CHALLENGE -
Wherever the string "scene" appears in a line, extract that line.

— Start of SOURCE DATA —

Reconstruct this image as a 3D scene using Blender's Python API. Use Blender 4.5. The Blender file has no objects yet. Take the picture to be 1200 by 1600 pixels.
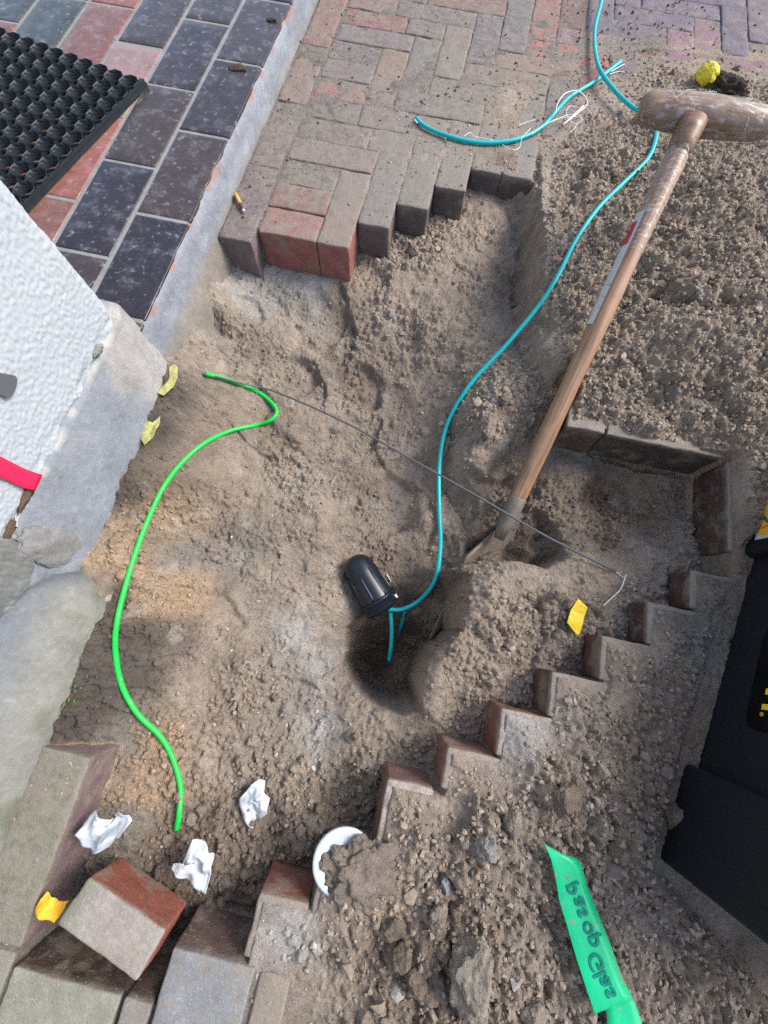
import bpy, math, random
import numpy as np
from mathutils import Vector, Matrix, noise as mnoise
sc = bpy.context.scene
COL = sc.collection
random.seed(7); rng = np.random.default_rng(11)
R = math.radians
# ------------------------------------------------------------------ camera, sky, sun, exposure
H = .65                                   # phone held low over the pit
CAM = np.array([[.97630074, .21306423, -.03795399], [.21524224, -.93768898, .27278225], [.0225311, -.27448681, -.96132686]])
FPX = 640.
cd = bpy.data.cameras.new('camera'); cam = bpy.data.objects.new('camera', cd); COL.objects.link(cam)
cd.sensor_fit = 'VERTICAL'; cd.sensor_height = 24; cd.sensor_width = 18; cd.lens = 24 * FPX / 1600
cd.clip_start = .01; cd.clip_end = 200
m = Matrix.Identity(4)
for r in range(3):
    m[r][0] = CAM[r][0]; m[r][1] = -CAM[r][1]; m[r][2] = -CAM[r][2]
m[0][3] = 0; m[1][3] = 0; m[2][3] = H
cam.matrix_world = m; sc.camera = cam
SUN_EL, SUN_AZ = 43, 62                   # degrees; azimuth measured from +Y towards +X
w = bpy.data.worlds.new('World'); sc.world = w; w.use_nodes = True
nt = w.node_tree; bg = nt.nodes['Background']
sky = nt.nodes.new('ShaderNodeTexSky'); sky.sky_type = 'NISHITA'; sky.sun_disc = False
sky.sun_elevation = R(SUN_EL); sky.sun_rotation = R(SUN_AZ); sky.air_density = 1.0; sky.dust_density = 2.2; sky.ozone_density = 1.0
nt.links.new(sky.outputs[0], bg.inputs[0]); bg.inputs[1].default_value = .15
ld = bpy.data.lights.new('sun', 'SUN'); lo = bpy.data.objects.new('sun', ld); COL.objects.link(lo)
ld.energy = 2.0; ld.angle = R(24); ld.color = (1, .95, .88)
sd = Vector((math.sin(R(SUN_AZ)) * math.cos(R(SUN_EL)), math.cos(R(SUN_AZ)) * math.cos(R(SUN_EL)), math.sin(R(SUN_EL))))
lo.rotation_euler = sd.to_track_quat('Z', 'Y').to_euler(); lo.location = (0, 0, 4)
sc.view_settings.view_transform = 'Standard'; sc.view_settings.look = 'None'; sc.view_settings.gamma = 1
sc.view_settings.exposure = 1.0
sc.render.engine = 'CYCLES'; sc.cycles.use_denoising = False
sc.render.resolution_x = 768; sc.render.resolution_y = 1024

# ------------------------------------------------------------------ measuring helpers
def W(px, py, z):                         # where the sight line through a photo pixel meets the level z
    d = CAM @ np.array([px - 600., py - 800., FPX])
    t = (z - H) / d[2]
    return Vector((d[0] * t, d[1] * t, z))
def Wn(P):
    P = np.asarray(P, float); d = np.stack([P[:, 0] - 600, P[:, 1] - 800, np.full(len(P), FPX)], 1) @ CAM.T
    t = (P[:, 2] - H) / d[:, 2]
    return np.stack([d[:, 0] * t, d[:, 1] * t, P[:, 2]], 1)
def ss(a, b, x):
    t = np.clip((x - a) / (b - a), 0, 1); return t * t * (3 - 2 * t)
_perm = rng.permutation(512).astype(np.int64); _perm = np.concatenate([_perm, _perm])
_ga = rng.random(512) * 2 * np.pi; _gx, _gy = np.cos(_ga), np.sin(_ga)
def gn(x, y, s=0):                        # gradient noise, about -.7 .. .7
    x = x + s * 17.31; y = y - s * 9.77
    xi = np.floor(x).astype(np.int64); yi = np.floor(y).astype(np.int64)
    fx = x - xi; fy = y - yi; u = fx * fx * fx * (fx * (fx * 6 - 15) + 10); v = fy * fy * fy * (fy * (fy * 6 - 15) + 10)
    def g(i, j, dx, dy):
        h = _perm[(_perm[(xi + i) & 511] + ((yi + j) & 511)) & 1023] & 511
        return _gx[h] * dx + _gy[h] * dy
    a = g(0, 0, fx, fy); b = g(1, 0, fx - 1, fy); c = g(0, 1, fx, fy - 1); d = g(1, 1, fx - 1, fy - 1)
    return (a + (b - a) * u) + ((c + (d - c) * u) - (a + (b - a) * u)) * v
def fbm(x, y, o=4, s=0, p=.5):
    r = 0; a = 1
    for k in range(o):
        r = r + a * gn(x * 2 ** k, y * 2 ** k, s + k); a *= p
    return r
def ridged(x, y, o=3, s=0):
    r = 0; a = 1
    for k in range(o):
        r = r + a * (1 - 2 * np.abs(gn(x * 2 ** k, y * 2 ** k, s + k))); a *= .5
    return r - 1

# ------------------------------------------------------------------ object helpers
def setmesh(me, V, F, mat=None, smooth=True, attrs=None):
    V = np.asarray(V, np.float32)
    if isinstance(F, np.ndarray):
        n, k = F.shape
        me.vertices.add(len(V)); me.vertices.foreach_set('co', V.ravel())
        me.loops.add(n * k); me.loops.foreach_set('vertex_index', F.astype(np.int32).ravel())
        me.polygons.add(n); me.polygons.foreach_set('loop_start', np.arange(0, n * k, k, dtype=np.int32))
        me.polygons.foreach_set('use_smooth', np.full(n, smooth))
        me.update(calc_edges=True)
    else:
        me.from_pydata([tuple(map(float, v)) for v in V], [], F)
        me.polygons.foreach_set('use_smooth', np.full(len(me.polygons), smooth)); me.update()
    if me.validate(verbose=False): print('INVALID', me.name, len(V))
    if mat: me.materials.append(mat)
    for k, a in (attrs or {}).items():
        a = np.asarray(a, np.float32)
        if a.ndim == 2:
            if a.shape[1] == 3: a = np.concatenate([a, np.ones((len(a), 1), np.float32)], 1)
            at = me.color_attributes.new(k, 'FLOAT_COLOR', 'POINT'); at.data.foreach_set('color', a.ravel())
        else:
            at = me.attributes.new(k, 'FLOAT', 'POINT'); at.data.foreach_set('value', a)
def obj(name, V, F, mat, parent=None, origin=None, smooth=True, attrs=None, label=None):
    V = np.asarray(V, float)
    if origin is None and parent is not None: origin = parent.get('_o')
    if origin is not None: V = V - np.array(list(origin))[None, :]
    me = bpy.data.meshes.new(name); setmesh(me, V, F, mat, smooth, attrs)
    o = bpy.data.objects.new(name, me); COL.objects.link(o)
    if parent is not None:
        o.parent = parent
        if '_o' in parent: o['_o'] = parent['_o']
    elif origin is not None: o.location = tuple(origin)
    if origin is not None: o['_o'] = tuple(map(float, origin))
    if label: o['label'] = label
    return o
def tag(o, label=None, cat=None, group=None, kind=None):
    if label: o['label'] = label
    if cat: o['category'] = cat
    if group: o['group'] = group
    if kind: o['kind'] = kind
    return o
def thing(name, loc, label, cat, group=None):
    o = bpy.data.objects.new(name, None); COL.objects.link(o); o.location = tuple(loc); o.empty_display_size = .02
    o['_o'] = tuple(map(float, loc)); return tag(o, label, cat, group)
def join(parts):                          # list of (V, F[, value]) -> one V, F (lists)
    V = []; F = []; n = 0
    for p in parts:
        v, f = p[0], p[1]; V.append(np.asarray(v, float)); F += [tuple(int(i) + n for i in q) for q in f]; n += len(v)
    return np.concatenate(V), F
def rbox(sx, sy, sz, r, step=.01):        # rounded, subdivided box centred on the origin
    nx, ny, nz = [max(3, int(round(s / step))) for s in (sx, sy, sz)]
    idx = {}; P = []
    def co(i, n, s):                      # extra rows close to the edges
        return -s / 2 + s * i / n
    xs = sorted(set([-sx / 2, -sx / 2 + r * .5, -sx / 2 + r, sx / 2 - r, sx / 2 - r * .5, sx / 2]) | set(np.linspace(-sx / 2 + r, sx / 2 - r, nx).tolist()))
    ys = sorted(set([-sy / 2, -sy / 2 + r * .5, -sy / 2 + r, sy / 2 - r, sy / 2 - r * .5, sy / 2]) | set(np.linspace(-sy / 2 + r, sy / 2 - r, ny).tolist()))
    zs = sorted(set([-sz / 2, -sz / 2 + r * .5, -sz / 2 + r, sz / 2 - r, sz / 2 - r * .5, sz / 2]) | set(np.linspace(-sz / 2 + r, sz / 2 - r, nz).tolist()))
    def cl(L):
        o = [L[0]]
        for a in L[1:]:
            if a - o[-1] > 1e-5: o.append(a)
        o[-1] = L[-1]; return o
    xs, ys, zs = cl(xs), cl(ys), cl(zs); F = []
    def v(i, j, k):
        t = (i, j, k)
        if t not in idx: idx[t] = len(P); P.append((xs[i], ys[j], zs[k]))
        return idx[t]
    X, Y, Z = len(xs) - 1, len(ys) - 1, len(zs) - 1
    for i in range(X):
        for j in range(Y):
            F.append((v(i, j, Z), v(i + 1, j, Z), v(i + 1, j + 1, Z), v(i, j + 1, Z)))
            F.append((v(i, j, 0), v(i, j + 1, 0), v(i + 1, j + 1, 0), v(i + 1, j, 0)))
    for i in range(X):
        for k in range(Z):
            F.append((v(i, 0, k), v(i + 1, 0, k), v(i + 1, 0, k + 1), v(i, 0, k + 1)))
            F.append((v(i, Y, k), v(i, Y, k + 1), v(i + 1, Y, k + 1), v(i + 1, Y, k)))
    for j in range(Y):
        for k in range(Z):
            F.append((v(0, j, k), v(0, j, k + 1), v(0, j + 1, k + 1), v(0, j + 1, k)))
            F.append((v(X, j, k), v(X, j + 1, k), v(X, j + 1, k + 1), v(X, j, k + 1)))
    P = np.array(P); h = np.array([sx, sy, sz]) / 2 - r
    q = np.clip(P, -h, h); d = P - q; L = np.linalg.norm(d, axis=1, keepdims=True); d = np.where(L > 1e-7, d / np.maximum(L, 1e-7), 0)
    return q + d * r, np.array(F)
def n3(P, f, s=0):
    return np.array([mnoise.noise(Vector((p[0] * f + s, p[1] * f - s, p[2] * f + 2 * s))) for p in P])
def roughen(P, amp, f, s=0):
    return P + amp * np.stack([n3(P, f, s + 1.3), n3(P, f, s + 7.1), n3(P, f, s + 13.7)], 1)
def catmull(P, n=8):
    P = [Vector(p) for p in P]; P = [P[0] * 2 - P[1]] + P + [P[-1] * 2 - P[-2]]; out = []
    for i in range(1, len(P) - 2):
        a, b, c, d = P[i - 1:i + 3]
        for k in range(n):
            t = k / n
            out.append(.5 * ((2 * b) + (c - a) * t + (2 * a - 5 * b + 4 * c - d) * t * t + (3 * b - a - 3 * c + d) * t ** 3))
    out.append(P[-2]); return out
def tube(P, r, n=10, cap=True):
    P = [Vector(p) for p in P]; rs = r if hasattr(r, '__len__') else [r] * len(P)
    V = []; F = []; T = [(P[min(i + 1, len(P) - 1)] - P[max(i - 1, 0)]).normalized() for i in range(len(P))]
    u = T[0].orthogonal().normalized()
    for i, p in enumerate(P):
        u = (u - T[i] * u.dot(T[i])).normalized(); v = T[i].cross(u)
        for k in range(n):
            a = 2 * math.pi * k / n; V.append(p + (u * math.cos(a) + v * math.sin(a)) * rs[i])
    for i in range(len(P) - 1):
        for k in range(n):
            F.append((i * n + k, i * n + (k + 1) % n, (i + 1) * n + (k + 1) % n, (i + 1) * n + k))
    if cap:
        F.append(tuple(range(n - 1, -1, -1))); F.append(tuple((len(P) - 1) * n + k for k in range(n)))
    return np.array([list(v) for v in V]), F
def ico(sub=2):
    import bmesh
    b = bmesh.new(); bmesh.ops.create_icosphere(b, subdivisions=sub, radius=1)
    V = np.array([v.co[:] for v in b.verts]); F = np.array([[v.index for v in f.verts] for f in b.faces]); b.free(); return V, F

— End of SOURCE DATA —

THE RESULT -
Reconstruct this image as a 3D scene using Blender's Python API. Use Blender 4.5. The Blender file has no objects yet. Take the picture to be 1200 by 1600 pixels.
sc = bpy.context.scene